## Begin Input

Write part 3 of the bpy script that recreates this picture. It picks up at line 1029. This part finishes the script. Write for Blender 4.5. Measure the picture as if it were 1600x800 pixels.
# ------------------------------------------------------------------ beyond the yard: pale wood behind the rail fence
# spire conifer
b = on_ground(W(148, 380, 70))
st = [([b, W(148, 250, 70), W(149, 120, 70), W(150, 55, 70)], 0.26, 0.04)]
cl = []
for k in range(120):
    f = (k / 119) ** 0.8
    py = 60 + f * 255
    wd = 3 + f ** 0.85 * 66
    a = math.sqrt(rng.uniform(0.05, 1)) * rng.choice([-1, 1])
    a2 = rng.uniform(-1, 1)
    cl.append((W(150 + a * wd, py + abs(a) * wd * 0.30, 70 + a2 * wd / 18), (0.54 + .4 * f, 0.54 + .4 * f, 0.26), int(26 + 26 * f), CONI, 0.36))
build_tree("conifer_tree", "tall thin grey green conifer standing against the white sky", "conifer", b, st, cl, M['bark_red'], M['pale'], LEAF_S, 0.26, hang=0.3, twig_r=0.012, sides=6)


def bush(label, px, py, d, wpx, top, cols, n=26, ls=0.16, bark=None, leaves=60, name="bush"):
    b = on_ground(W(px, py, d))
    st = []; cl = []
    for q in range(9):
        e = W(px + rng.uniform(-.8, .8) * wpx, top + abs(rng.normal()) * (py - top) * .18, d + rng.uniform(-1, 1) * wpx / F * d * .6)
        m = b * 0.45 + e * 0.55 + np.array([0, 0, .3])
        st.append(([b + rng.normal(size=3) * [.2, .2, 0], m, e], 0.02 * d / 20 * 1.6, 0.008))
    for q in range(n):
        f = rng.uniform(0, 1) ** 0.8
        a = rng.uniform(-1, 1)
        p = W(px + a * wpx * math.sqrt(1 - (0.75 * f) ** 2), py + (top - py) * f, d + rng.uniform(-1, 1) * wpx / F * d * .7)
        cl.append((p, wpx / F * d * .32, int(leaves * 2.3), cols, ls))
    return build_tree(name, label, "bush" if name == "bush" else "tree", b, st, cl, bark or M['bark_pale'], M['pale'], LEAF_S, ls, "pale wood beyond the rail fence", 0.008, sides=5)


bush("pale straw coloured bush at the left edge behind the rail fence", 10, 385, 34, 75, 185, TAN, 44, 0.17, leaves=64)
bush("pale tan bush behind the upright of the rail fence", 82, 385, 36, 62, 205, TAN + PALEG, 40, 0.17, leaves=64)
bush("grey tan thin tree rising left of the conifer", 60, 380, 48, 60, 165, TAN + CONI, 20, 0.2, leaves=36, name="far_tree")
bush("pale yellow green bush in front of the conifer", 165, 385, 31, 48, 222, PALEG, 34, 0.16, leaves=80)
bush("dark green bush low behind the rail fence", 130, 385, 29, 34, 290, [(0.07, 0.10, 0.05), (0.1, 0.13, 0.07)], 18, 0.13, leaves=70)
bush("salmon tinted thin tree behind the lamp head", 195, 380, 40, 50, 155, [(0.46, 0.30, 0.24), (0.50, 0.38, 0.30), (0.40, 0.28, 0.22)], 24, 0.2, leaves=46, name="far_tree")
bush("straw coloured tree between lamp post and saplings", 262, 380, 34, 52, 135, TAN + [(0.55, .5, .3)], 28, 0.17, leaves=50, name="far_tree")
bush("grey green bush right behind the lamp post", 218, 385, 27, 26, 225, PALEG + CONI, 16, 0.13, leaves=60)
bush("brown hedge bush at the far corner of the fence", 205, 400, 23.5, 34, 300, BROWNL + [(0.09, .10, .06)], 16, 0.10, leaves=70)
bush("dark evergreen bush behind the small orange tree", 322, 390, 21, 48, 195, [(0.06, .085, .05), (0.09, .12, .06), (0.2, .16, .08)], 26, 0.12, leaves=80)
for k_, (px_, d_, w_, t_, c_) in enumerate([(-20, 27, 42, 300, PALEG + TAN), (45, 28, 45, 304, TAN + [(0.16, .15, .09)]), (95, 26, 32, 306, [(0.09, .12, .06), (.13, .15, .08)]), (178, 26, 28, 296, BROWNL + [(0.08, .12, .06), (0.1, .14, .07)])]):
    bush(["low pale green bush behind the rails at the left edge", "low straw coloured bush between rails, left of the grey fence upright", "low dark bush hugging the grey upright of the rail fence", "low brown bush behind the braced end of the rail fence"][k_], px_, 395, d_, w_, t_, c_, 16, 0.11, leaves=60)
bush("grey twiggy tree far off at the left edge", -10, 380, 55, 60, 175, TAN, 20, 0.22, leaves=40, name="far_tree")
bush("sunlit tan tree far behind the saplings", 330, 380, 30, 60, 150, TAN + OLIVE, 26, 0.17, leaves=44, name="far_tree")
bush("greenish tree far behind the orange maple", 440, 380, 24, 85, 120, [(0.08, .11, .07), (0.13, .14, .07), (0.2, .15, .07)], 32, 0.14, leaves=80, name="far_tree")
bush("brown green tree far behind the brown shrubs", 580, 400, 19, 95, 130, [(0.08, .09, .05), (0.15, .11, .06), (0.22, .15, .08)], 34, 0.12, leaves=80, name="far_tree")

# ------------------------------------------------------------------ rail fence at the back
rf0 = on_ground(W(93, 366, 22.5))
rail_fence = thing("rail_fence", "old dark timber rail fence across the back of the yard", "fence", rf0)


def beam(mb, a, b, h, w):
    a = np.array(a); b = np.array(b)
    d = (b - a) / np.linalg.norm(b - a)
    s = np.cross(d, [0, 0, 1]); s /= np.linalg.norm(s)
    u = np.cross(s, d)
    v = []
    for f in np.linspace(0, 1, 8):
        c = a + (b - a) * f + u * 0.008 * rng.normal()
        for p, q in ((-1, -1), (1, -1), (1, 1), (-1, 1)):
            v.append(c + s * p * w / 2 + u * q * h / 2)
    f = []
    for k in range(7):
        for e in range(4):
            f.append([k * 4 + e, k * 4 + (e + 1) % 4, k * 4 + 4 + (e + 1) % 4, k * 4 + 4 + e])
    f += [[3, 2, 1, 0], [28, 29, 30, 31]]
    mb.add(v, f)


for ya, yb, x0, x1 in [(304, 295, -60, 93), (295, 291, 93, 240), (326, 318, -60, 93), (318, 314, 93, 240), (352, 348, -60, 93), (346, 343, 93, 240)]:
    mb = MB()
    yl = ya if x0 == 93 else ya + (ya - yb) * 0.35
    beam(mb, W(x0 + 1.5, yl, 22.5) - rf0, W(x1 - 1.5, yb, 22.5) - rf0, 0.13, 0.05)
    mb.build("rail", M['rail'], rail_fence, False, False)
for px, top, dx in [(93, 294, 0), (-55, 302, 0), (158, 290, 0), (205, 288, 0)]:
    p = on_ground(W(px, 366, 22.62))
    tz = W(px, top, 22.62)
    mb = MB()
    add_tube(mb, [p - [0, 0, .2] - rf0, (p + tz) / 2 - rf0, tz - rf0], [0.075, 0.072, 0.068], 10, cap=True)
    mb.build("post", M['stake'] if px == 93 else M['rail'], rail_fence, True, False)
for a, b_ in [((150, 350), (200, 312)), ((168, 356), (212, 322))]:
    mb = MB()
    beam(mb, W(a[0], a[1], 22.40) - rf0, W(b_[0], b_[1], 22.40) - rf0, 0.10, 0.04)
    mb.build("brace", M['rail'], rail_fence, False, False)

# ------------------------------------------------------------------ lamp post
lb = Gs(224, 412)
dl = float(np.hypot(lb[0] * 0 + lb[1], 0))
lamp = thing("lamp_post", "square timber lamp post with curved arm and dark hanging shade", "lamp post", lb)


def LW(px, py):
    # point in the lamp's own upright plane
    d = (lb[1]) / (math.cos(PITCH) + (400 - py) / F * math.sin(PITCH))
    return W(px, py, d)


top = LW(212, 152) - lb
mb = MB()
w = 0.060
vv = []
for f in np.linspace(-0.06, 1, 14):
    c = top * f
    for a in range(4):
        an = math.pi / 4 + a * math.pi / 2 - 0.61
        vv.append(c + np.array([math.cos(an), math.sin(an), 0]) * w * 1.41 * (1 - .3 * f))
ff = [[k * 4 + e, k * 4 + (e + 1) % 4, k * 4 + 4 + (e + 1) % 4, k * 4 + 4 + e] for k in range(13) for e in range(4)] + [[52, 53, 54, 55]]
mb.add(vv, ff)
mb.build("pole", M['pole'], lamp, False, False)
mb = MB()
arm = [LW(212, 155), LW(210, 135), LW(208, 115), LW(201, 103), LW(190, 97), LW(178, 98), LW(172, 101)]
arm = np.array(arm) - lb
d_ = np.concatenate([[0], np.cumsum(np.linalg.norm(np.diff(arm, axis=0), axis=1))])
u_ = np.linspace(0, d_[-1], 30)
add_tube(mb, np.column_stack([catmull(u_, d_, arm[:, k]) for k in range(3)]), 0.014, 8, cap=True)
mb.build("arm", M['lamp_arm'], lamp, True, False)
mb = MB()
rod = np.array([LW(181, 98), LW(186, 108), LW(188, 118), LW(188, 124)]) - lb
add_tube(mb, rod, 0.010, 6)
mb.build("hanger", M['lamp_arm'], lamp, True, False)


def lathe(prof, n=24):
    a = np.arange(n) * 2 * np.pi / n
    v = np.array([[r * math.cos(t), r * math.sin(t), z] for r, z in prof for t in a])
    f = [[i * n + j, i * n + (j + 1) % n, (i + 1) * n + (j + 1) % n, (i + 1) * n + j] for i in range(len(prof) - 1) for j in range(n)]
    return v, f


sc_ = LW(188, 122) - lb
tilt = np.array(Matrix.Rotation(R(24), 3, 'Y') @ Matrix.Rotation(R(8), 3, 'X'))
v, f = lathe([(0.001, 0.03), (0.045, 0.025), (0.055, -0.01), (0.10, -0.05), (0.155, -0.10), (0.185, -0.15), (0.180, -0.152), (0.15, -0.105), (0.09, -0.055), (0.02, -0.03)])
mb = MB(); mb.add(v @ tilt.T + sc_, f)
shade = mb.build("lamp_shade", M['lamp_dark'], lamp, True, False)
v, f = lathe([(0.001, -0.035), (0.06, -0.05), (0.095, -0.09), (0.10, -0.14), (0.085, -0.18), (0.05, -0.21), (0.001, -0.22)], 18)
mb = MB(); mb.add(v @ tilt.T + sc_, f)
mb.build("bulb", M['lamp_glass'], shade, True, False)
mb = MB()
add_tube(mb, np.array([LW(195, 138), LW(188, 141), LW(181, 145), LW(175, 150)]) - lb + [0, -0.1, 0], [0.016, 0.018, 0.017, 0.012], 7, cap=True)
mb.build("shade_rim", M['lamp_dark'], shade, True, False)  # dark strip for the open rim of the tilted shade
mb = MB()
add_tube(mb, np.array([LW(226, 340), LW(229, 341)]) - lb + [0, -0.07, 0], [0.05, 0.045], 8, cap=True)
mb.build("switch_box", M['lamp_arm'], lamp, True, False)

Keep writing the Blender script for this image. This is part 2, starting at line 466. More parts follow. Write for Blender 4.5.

## End Input

What is expected ::
Restate the listing exactly, starting at its first line and ending at the line where "st, cl, bark" occurs; include both and no other lines.

Task answer ::
Write part 3 of the bpy script that recreates this picture. It picks up at line 1029. This part finishes the script. Write for Blender 4.5. Measure the picture as if it were 1600x800 pixels.
# ------------------------------------------------------------------ beyond the yard: pale wood behind the rail fence
# spire conifer
b = on_ground(W(148, 380, 70))
st = [([b, W(148, 250, 70), W(149, 120, 70), W(150, 55, 70)], 0.26, 0.04)]
cl = []
for k in range(120):
    f = (k / 119) ** 0.8
    py = 60 + f * 255
    wd = 3 + f ** 0.85 * 66
    a = math.sqrt(rng.uniform(0.05, 1)) * rng.choice([-1, 1])
    a2 = rng.uniform(-1, 1)
    cl.append((W(150 + a * wd, py + abs(a) * wd * 0.30, 70 + a2 * wd / 18), (0.54 + .4 * f, 0.54 + .4 * f, 0.26), int(26 + 26 * f), CONI, 0.36))
build_tree("conifer_tree", "tall thin grey green conifer standing against the white sky", "conifer", b, st, cl, M['bark_red'], M['pale'], LEAF_S, 0.26, hang=0.3, twig_r=0.012, sides=6)


def bush(label, px, py, d, wpx, top, cols, n=26, ls=0.16, bark=None, leaves=60, name="bush"):
    b = on_ground(W(px, py, d))
    st = []; cl = []
    for q in range(9):
        e = W(px + rng.uniform(-.8, .8) * wpx, top + abs(rng.normal()) * (py - top) * .18, d + rng.uniform(-1, 1) * wpx / F * d * .6)
        m = b * 0.45 + e * 0.55 + np.array([0, 0, .3])
        st.append(([b + rng.normal(size=3) * [.2, .2, 0], m, e], 0.02 * d / 20 * 1.6, 0.008))
    for q in range(n):
        f = rng.uniform(0, 1) ** 0.8
        a = rng.uniform(-1, 1)
        p = W(px + a * wpx * math.sqrt(1 - (0.75 * f) ** 2), py + (top - py) * f, d + rng.uniform(-1, 1) * wpx / F * d * .7)
        cl.append((p, wpx / F * d * .32, int(leaves * 2.3), cols, ls))
    return build_tree(name, label, "bush" if name == "bush" else "tree", b, st, cl, bark or M['bark_pale'], M['pale'], LEAF_S, ls, "pale wood beyond the rail fence", 0.008, sides=5)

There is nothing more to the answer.